The new design, which was created a year before the Berlin Wall came down, was based on three conceptions that formed the museum’s foundation: first, the impossibility of understanding the history of Berlin without understanding the enormous intellectual, economic and cultural contribution made by the Jewish citizens of Berlin, second, the necessity to integrate physically and spiritually the meaning of the Holocaust into the consciousness and memory of the city of Berlin. Third, that only through the acknowledgement and incorporation of this erasure and void of Jewish life in Berlin, can the history of Berlin and Europe have a human future.

A line of "Voids", empty spaces about 66 feet (20 m) tall, slices linearly through the entire building. Such voids represent "That which can never be exhibited when it comes to Jewish Berlin history: Humanity reduced to ashes."

In the basement, visitors first encounter three intersecting, slanting corridors named the "Axes." Here a similarity to Libeskind's first building – the Felix Nussbaum Haus – is apparent, which is also divided into three areas with different meanings. In Berlin, the three axes symbolize three paths of Jewish life in Germany – continuity in German history, emigration from Germany, and the Holocaust.

The second axis connects the Museum proper to the Garden of Exile, whose foundation is tilted. The Garden's oleaster grows out of reach, atop 49 tall pillars. The third axis leads from the Museum to the Holocaust Tower, a 79-foot (24 m) tall empty silo. The bare concrete Tower is neither heated nor cooled, and its only light comes from a small slit in its roof. The Jewish Museum Berlin was Libeskind's first major international success.

In recent years, Libeskind has designed two structural extensions: a covering made of glass and steel for the "Kollegienhaus" courtyard (2007), and the W. Michael Blumenthal Academy of the Jewish Museum in a rectangular, 2,700 sq ft (250 m2) 1960s flower market hall on the opposite side of the street (2012).
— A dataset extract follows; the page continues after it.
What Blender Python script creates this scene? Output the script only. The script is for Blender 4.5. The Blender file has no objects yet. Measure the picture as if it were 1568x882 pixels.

In 2016, a jury appointed by the Jewish Museum Berlin awarded the first prize in an architectural competition for a new €3.44 million children's museum for 5 to 12 year-olds to Olson Kundig Architects; the second prize was awarded to the Berlin firm Staab Architekten and third prize to Michael Wallraff of Vienna. The planned children's museum will be housed in the W. Michael Blumenthal Academy and is scheduled to open in spring 2020.